Hâkim: Fotoğraf Kanal 7’de çekildi
Gürhan’ın avukatı Ünal Kaymakçı, Başbakan Erdoğan ile Gürhan’ın fotoğrafının Doğan Medya Grubu’nun Avrupa Tesisleri’nin açılışında çekildiğini iddia ederek, bunun kanıt olamayacağını öne sürdü. Ancak araya giren hâkim, fotoğrafın Doğan Medya Grubu’nun açılışında değil Kanal 7’de çekildiğini söyleyince Kaymakçı sustu.

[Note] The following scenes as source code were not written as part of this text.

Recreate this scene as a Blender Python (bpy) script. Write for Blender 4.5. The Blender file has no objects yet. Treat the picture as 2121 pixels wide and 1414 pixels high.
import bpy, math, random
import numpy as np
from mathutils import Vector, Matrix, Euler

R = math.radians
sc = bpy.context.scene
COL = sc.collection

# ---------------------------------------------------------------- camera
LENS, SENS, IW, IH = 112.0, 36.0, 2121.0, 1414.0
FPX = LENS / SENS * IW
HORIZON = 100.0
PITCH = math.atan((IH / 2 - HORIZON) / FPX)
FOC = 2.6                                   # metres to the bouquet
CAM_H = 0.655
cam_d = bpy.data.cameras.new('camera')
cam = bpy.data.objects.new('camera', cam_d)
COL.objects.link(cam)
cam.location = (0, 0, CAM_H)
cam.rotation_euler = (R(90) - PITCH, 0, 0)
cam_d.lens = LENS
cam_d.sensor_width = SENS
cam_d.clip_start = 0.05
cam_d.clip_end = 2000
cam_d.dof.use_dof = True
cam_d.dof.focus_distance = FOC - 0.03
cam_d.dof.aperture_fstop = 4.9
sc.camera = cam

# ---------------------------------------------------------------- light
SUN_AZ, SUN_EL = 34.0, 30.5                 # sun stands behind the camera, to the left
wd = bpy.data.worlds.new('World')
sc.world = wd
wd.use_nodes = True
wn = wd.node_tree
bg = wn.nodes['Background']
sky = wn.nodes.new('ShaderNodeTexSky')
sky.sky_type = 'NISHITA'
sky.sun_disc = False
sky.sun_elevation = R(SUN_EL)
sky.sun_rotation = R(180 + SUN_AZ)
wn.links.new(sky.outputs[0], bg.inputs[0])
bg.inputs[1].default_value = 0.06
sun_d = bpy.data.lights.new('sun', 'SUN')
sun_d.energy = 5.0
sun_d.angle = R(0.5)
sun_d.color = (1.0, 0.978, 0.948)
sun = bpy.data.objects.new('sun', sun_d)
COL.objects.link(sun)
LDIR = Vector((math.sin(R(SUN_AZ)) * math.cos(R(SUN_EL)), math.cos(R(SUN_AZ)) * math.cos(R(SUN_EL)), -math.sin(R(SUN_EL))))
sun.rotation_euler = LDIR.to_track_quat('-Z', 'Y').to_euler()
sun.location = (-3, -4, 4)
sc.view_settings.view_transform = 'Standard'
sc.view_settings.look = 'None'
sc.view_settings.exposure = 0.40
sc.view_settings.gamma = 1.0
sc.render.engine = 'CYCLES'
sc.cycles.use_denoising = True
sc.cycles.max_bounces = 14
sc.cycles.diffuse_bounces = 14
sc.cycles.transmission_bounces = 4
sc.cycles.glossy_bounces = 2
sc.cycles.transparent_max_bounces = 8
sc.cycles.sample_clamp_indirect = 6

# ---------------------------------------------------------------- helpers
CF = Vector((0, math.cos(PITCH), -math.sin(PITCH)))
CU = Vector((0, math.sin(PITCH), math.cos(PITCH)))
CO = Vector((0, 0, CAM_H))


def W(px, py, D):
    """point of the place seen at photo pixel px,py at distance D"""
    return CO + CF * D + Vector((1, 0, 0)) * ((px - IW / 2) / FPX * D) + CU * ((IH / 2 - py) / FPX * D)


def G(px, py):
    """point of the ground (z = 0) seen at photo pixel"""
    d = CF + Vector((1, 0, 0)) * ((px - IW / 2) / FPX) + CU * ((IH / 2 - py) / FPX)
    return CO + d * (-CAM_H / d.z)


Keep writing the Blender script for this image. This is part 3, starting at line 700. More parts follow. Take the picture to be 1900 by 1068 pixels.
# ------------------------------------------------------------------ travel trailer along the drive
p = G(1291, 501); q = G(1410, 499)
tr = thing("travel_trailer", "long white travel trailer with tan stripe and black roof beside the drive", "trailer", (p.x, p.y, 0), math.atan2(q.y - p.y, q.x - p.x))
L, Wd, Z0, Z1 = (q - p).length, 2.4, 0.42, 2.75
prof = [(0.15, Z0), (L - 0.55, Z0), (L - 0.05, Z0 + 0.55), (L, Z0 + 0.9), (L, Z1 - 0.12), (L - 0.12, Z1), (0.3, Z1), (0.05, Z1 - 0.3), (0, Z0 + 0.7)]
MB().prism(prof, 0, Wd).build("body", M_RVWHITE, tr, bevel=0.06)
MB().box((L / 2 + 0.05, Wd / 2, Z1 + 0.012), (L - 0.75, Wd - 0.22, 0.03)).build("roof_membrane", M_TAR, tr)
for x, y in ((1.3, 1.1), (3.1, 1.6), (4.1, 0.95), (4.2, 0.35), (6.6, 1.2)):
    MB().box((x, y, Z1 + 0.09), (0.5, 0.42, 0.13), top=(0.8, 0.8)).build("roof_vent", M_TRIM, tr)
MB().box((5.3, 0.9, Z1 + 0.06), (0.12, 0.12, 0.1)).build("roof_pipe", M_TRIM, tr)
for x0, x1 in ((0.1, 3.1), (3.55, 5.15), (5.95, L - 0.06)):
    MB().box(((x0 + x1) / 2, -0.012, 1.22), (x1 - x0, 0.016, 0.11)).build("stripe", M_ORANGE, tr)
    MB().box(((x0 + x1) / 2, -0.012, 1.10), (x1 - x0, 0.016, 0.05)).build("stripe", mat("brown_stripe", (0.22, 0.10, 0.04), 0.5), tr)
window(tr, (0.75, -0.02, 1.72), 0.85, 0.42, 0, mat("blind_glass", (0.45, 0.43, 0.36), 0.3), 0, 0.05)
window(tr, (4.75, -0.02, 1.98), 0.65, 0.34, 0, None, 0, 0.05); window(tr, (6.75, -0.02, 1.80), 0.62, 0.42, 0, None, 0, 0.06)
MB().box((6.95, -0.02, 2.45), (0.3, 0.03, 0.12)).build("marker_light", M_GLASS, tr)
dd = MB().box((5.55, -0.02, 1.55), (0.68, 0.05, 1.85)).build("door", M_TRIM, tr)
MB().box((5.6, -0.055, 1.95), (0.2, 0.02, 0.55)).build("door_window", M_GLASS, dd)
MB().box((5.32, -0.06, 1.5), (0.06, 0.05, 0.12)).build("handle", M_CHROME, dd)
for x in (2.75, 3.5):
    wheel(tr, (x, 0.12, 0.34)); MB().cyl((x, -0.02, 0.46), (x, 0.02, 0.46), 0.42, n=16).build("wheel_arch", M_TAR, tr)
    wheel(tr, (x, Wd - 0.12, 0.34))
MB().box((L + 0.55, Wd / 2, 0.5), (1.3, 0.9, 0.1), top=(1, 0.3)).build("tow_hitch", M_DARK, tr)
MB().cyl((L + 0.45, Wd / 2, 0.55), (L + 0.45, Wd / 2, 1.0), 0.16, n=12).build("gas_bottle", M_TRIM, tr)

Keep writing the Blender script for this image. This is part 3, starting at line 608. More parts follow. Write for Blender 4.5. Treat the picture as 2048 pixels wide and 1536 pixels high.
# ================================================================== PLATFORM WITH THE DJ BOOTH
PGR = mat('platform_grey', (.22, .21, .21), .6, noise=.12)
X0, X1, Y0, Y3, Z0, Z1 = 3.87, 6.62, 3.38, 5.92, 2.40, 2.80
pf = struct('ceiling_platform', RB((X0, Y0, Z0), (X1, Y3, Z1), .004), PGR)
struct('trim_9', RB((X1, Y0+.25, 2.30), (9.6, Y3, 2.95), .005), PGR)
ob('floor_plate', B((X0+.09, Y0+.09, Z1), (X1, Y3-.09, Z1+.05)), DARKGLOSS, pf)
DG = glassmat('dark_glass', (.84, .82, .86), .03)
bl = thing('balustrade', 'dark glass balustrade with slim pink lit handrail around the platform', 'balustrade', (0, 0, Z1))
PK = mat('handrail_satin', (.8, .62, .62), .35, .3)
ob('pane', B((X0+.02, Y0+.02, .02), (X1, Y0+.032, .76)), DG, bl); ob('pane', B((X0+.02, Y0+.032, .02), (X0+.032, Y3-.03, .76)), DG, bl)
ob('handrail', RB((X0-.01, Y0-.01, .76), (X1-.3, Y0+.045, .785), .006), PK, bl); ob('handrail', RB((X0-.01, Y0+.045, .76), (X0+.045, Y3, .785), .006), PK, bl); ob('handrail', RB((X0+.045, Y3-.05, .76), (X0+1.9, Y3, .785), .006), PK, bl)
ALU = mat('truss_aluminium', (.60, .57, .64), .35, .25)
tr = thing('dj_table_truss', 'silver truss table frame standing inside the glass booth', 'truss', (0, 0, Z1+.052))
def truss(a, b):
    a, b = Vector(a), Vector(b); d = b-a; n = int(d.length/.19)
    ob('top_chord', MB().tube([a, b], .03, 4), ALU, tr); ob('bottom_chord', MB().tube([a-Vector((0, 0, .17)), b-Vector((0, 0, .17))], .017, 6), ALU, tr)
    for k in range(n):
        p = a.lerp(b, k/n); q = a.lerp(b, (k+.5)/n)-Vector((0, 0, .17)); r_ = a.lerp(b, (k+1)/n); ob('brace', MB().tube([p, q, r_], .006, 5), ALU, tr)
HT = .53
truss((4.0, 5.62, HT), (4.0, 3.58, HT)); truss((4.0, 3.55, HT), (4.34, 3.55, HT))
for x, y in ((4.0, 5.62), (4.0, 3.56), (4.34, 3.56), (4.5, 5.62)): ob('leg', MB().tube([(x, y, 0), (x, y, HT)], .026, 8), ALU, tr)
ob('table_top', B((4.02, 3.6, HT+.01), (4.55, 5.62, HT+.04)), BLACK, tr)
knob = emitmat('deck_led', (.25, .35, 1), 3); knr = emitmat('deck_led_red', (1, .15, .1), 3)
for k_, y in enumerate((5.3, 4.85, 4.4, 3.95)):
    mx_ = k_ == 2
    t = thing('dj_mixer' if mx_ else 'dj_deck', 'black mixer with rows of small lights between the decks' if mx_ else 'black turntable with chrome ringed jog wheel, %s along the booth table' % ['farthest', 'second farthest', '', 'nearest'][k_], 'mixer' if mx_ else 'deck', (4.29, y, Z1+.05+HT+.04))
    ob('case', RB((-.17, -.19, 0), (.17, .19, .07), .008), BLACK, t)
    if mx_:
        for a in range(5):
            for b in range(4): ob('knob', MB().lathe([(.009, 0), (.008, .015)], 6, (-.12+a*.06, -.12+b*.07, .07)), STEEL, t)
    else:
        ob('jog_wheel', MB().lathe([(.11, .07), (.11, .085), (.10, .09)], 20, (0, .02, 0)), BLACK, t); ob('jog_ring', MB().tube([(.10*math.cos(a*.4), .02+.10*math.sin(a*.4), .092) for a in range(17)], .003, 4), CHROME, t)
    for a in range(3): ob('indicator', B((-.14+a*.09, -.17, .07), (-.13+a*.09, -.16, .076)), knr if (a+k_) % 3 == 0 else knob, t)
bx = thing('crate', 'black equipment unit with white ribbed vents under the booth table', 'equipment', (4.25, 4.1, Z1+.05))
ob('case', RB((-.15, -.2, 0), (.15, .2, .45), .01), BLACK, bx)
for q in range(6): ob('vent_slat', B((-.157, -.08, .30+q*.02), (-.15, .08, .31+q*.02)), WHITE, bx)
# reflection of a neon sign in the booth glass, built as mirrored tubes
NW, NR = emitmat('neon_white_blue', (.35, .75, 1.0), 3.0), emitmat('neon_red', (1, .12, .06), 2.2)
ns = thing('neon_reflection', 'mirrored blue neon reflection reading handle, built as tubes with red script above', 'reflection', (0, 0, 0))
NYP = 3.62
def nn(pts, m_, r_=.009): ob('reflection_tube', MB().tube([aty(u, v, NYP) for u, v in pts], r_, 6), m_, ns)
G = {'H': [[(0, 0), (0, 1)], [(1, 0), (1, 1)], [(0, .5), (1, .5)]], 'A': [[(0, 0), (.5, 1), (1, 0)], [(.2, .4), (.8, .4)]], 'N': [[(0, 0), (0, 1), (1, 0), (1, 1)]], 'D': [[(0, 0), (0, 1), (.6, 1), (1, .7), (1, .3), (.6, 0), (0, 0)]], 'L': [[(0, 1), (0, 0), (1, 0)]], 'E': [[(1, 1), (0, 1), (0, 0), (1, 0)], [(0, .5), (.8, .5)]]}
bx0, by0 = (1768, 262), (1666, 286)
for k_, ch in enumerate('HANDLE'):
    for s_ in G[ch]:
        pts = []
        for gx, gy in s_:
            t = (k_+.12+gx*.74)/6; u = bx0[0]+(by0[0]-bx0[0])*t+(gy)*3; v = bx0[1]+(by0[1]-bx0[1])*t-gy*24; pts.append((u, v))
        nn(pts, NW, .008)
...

Davayı CHP ve DSP de izledi
Duruşmayı CHP MYK üyesi Ali Kılıç, CHP Grup Başkanvekili Kemal Kılıçdaroğlu, DSP MYK üyesi Mehmet Canpolat ve DSP İzmir Milletvekili Harun Öztürk de izledi. Kılıçdaroğlu, “Bu davada Türkiye yargılanıyor” dedi. DSP’li Öztürk de, “Almanya’da görünen davada buzdağının üstü gözüküyor” ifadelerini kullandı. Davaya bugün devam edilecek, kararın ise yarın verilmesi bekleniyor.